Thursday, 12 January 2017

Comment: Refugees: Then and Now

From London Socialist Historians Group Newsletter 60 (Spring 2017)

Refugees: Then and Now - Merilyn Moos 

I want to briefly consider some comparisons between the refugees from Nazism in the 1930s with today’s refugees. First I want to touch on Government policy towards refugees in the 1930s and now. Although the British state welcomed neither the refugees from Nazism nor today’s refugees, the National Government under Baldwin, not a Government known for its liberal policies, admitted 10,000 children from the Kindertransport in a matter of months and somewhere between 40,000 -70,000 refugees altogether, many of whom arrived in the 12 months before the outbreak of war. The Home Secretary, Hoare, actually agreed to provide group, not individual, visas for the Kindertransports, which one can only wish had also been Government policy for the children in the Jungle. Of course, the numbers saved were not nearly enough.

Kindertransport memorial - Liverpool Street Station


The popular construction of the Kindertransport is now used to divert attention from how few the National Government accepted: about 1 in 10 of would-be refugees. The Kindertransport also provides this Government with ideological cover: while it only admits 500 children from the Jungle, it exhorts us about how the Kindertransport reveals how generous Britain has been towards refugees. Yet less than 4000 Syrian adult refugees have so far been accepted out of the meagre 20,000 over five years promised. Almost indistinguishable from UKIP, the Government justifies its failure to open its doors by arguing that unlike the 1930s, the refugees can go somewhere else.

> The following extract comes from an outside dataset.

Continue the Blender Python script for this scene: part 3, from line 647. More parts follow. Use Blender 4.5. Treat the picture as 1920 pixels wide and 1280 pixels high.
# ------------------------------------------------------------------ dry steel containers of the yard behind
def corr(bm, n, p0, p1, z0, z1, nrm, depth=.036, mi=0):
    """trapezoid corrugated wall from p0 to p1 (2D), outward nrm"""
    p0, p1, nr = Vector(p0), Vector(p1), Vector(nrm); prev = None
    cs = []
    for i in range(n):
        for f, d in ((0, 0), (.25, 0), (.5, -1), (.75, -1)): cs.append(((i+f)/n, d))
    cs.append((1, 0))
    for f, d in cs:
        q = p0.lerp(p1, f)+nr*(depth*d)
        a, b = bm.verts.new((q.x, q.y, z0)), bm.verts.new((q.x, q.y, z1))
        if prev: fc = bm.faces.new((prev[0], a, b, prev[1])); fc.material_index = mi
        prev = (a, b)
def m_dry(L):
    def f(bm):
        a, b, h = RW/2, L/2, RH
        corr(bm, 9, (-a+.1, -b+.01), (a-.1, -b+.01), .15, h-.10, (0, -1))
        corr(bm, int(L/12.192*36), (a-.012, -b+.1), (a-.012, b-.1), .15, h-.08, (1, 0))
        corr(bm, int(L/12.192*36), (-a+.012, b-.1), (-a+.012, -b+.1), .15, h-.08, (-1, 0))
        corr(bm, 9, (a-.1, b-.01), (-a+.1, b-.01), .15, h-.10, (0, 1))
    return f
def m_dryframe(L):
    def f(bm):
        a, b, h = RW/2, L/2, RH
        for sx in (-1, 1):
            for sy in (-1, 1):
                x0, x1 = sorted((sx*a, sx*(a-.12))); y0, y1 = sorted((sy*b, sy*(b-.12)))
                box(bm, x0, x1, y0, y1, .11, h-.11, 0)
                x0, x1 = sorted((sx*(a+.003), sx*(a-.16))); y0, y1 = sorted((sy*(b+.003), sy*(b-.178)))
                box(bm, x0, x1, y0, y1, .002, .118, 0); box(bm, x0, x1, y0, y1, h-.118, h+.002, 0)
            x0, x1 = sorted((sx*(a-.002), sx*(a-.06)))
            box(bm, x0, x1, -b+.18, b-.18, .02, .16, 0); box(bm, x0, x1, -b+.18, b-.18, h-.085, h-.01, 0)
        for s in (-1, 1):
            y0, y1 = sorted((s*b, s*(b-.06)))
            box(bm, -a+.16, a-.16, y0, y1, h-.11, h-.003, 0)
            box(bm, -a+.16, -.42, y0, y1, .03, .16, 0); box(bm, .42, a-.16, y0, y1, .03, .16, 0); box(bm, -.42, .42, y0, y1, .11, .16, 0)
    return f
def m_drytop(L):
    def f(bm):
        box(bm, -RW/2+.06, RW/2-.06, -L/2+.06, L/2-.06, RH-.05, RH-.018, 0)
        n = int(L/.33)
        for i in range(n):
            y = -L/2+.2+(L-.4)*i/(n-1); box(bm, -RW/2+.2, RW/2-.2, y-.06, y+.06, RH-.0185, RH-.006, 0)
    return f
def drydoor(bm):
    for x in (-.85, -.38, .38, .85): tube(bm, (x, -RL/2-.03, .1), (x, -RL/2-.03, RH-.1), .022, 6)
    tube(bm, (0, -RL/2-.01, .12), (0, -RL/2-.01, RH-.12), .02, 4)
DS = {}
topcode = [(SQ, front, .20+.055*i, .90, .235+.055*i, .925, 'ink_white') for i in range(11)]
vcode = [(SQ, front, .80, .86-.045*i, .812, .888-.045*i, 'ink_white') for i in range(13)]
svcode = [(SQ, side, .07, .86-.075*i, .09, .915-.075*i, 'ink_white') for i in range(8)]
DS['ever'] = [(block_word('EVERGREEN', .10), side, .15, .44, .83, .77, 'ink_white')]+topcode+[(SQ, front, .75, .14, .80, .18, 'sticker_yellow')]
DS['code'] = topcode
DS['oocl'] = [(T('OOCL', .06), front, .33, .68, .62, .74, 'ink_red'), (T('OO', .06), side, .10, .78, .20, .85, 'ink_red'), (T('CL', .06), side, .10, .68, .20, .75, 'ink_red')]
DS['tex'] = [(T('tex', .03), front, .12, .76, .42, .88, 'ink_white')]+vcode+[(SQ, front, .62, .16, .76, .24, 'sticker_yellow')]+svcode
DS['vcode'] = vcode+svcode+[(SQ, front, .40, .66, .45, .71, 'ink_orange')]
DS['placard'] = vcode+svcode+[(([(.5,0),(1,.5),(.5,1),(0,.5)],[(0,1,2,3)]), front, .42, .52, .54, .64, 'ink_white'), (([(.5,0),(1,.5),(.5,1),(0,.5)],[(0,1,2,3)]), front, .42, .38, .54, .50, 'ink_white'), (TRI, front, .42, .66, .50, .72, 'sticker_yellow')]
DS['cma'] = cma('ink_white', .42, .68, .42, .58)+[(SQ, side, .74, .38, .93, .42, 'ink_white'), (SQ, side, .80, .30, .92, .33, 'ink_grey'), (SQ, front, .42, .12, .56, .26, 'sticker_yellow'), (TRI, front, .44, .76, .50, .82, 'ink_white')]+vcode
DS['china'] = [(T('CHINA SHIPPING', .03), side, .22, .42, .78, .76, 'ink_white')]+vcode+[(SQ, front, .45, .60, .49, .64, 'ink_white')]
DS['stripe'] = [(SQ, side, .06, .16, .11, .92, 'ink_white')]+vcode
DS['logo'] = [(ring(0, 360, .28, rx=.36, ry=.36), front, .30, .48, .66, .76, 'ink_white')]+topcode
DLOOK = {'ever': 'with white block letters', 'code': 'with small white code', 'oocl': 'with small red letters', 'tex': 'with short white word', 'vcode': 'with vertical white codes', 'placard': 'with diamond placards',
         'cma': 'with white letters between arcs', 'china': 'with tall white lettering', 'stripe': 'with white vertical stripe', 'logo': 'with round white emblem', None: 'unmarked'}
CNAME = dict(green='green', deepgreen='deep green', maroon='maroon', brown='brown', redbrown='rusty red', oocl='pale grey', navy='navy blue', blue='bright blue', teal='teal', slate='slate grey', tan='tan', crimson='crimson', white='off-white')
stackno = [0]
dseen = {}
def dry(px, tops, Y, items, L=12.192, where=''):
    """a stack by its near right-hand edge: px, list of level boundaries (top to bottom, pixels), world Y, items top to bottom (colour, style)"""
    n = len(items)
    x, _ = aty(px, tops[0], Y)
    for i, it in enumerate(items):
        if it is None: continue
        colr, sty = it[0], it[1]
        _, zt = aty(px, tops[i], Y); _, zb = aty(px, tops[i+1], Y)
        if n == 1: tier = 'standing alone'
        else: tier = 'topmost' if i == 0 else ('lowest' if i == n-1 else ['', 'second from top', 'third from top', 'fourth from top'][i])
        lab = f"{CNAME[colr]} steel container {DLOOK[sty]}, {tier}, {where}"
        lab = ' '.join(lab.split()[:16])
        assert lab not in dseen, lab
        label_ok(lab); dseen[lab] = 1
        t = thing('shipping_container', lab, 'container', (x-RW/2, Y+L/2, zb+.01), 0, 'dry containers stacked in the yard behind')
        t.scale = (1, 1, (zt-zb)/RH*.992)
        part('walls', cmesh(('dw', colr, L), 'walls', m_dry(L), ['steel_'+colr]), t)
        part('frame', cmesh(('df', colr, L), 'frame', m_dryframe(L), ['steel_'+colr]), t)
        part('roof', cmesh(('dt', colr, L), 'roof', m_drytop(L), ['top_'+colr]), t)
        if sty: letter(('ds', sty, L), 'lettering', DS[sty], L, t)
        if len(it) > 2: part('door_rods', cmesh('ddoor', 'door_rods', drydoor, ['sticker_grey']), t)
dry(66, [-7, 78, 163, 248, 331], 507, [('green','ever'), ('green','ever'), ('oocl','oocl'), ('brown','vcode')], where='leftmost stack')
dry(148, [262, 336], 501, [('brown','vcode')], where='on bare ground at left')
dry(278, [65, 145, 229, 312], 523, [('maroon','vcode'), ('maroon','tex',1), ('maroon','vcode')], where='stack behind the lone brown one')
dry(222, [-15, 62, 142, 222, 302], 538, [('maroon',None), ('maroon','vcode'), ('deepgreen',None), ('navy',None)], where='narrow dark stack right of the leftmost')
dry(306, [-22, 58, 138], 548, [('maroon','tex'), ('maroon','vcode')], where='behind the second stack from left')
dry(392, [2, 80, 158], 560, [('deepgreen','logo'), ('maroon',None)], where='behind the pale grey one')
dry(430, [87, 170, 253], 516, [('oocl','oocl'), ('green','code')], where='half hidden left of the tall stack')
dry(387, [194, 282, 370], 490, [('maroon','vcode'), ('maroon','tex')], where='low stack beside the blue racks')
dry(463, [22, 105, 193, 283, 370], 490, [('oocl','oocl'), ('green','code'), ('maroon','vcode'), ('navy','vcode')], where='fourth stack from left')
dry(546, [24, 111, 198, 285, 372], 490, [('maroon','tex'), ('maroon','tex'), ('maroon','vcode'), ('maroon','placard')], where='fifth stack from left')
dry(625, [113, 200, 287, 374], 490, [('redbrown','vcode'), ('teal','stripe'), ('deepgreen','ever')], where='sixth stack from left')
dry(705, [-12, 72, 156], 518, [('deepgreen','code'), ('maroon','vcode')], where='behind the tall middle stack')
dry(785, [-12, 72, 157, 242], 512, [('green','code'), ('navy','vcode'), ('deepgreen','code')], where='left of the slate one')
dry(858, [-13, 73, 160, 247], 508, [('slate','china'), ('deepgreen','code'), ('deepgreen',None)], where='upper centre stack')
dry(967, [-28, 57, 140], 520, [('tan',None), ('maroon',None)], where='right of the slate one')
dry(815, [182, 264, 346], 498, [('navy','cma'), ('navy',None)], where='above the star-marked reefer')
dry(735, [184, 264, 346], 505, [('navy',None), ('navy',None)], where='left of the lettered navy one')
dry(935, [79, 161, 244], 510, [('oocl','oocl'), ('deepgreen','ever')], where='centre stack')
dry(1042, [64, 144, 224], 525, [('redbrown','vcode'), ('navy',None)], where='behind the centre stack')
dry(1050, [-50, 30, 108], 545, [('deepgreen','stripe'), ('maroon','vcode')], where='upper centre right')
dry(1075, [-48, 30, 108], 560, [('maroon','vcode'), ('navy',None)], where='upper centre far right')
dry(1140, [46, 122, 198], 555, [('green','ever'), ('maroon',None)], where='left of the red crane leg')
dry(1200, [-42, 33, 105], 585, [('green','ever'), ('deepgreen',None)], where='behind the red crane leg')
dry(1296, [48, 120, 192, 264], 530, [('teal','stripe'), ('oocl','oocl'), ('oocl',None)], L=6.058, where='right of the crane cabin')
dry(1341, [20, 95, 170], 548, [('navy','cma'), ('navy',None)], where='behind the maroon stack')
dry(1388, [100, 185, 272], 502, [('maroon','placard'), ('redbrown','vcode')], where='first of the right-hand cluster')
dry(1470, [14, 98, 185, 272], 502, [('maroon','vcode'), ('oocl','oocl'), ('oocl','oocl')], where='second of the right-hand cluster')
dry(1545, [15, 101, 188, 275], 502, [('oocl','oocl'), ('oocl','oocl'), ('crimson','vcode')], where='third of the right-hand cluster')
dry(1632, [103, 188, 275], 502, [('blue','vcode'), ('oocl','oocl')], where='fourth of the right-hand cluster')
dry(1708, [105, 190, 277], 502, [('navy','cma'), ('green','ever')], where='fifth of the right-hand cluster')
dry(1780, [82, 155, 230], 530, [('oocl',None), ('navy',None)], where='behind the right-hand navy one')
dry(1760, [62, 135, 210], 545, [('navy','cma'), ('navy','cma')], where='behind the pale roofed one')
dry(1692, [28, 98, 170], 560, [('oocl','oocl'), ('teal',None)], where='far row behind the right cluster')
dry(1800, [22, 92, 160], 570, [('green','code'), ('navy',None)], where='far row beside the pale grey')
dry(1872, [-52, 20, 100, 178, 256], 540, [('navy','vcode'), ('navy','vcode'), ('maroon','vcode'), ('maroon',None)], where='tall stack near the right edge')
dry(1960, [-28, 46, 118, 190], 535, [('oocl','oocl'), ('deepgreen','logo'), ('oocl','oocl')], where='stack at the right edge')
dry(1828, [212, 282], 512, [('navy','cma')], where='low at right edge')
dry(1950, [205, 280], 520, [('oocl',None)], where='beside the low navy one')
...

 There are some similarities, for example the hostility by some towards refugees then and now. The Jews were going to take your jobs, as will today the refugees or European migrants. And though refugees from Nazism were not accused of being potential terrorists, the fact that tens of thousands of refugees fleeing the Nazis were interned in the Isle of Man and elsewhere in 1940 reveals how far they were seen as a potential fifth column. (By the way, if you were suspected of being a communist, your fate was likely to


be being shipped to Canada or Australia.) Today, refugees are presented as potentially posing a threat to national security, more so in France or the US, but also here. The terms of ‘Jews’ or ‘Muslims’ are also both ideological constructions, creating a racist stereotype as well as turning the refugee into the ‘other’.
But I want to suggest a couple of differences. The dominant discourse, since the 1970s, has been multi-culturalism. Partly thanks to the organised opposition to racists from the 1970s onwards in the UK, it is generally safe for refugees and migrants (often indistinguishable despite what the Government tells us) to appear dressed in ways with which they are culturally comfortable.
Refugees often speak to their children in their original language: their second-generation child becomes bilingual. Schools recognise Eid. On the other hand, the refugees from Nazism were encouraged to  assimilate but that was also what they generally wanted for themselves and their children.                          
Another difference is that the earlier refugees generally wanted to settle here. There was generally nothing for them to go back to. But refugees today talk about wanting to go back home. Although I don’t want to underestimate the barbarism of the war in Syria, the devastation of Libya or the civil war in Somalia, no state organised ethnic cleansing of the same magnitude is taking place as under the Nazis. At least some members of the refugees’ families will probably survive.  With luck, there will be a ‘home’ to go back to.
So the sense of dislocation by the children of the refugees may be experienced differently. It is as yet unclear how far the children of refugees from Nazism’s sense of feeling both ‘outsiders’ in the country where they were born and little connection to the country where their parents were born is particular to them. The more family members survive, the greater the possibility of the reconstitution of a family, something evidently unlikely when the family were almost all murdered. My father, I was to discover, made real efforts to find who in his family – and amongst his comrades-had survived the war. He did find a few relatives but the closest was in Italy, the furthest in Brazil. He had never known any of them before he had fled and his attempts to rebuild a network- or reconstitute a family - through letters largely petered out. Modern technology: the email, Skype and Twitter can diminish the effect of geographical dislocation and make maintaining contact easier for the modern refugee. One hopes that the modern refugee family do not maintain the silence and emotional barriers towards their children that characterise so many families of Nazi refugees.

Image result for stand up to racism refugees welcome
We are witnessing a shift in the dominant discourse towards refugees. Racist influence is increasing. As in the 1930s, the hysteria of the Daily Mail and other media outlets and the increasing UKIP-lite talk of the Government towards the refugees is legitimating a hostility towards refugees and migrants more generally. Though one has to suspect public opinion polls, it seems only just over a half of people polled supported allowing in children from the jungle.  In a period of increasing economic insecurity and inequality, we need to oppose whenever and however possible all forms of racism.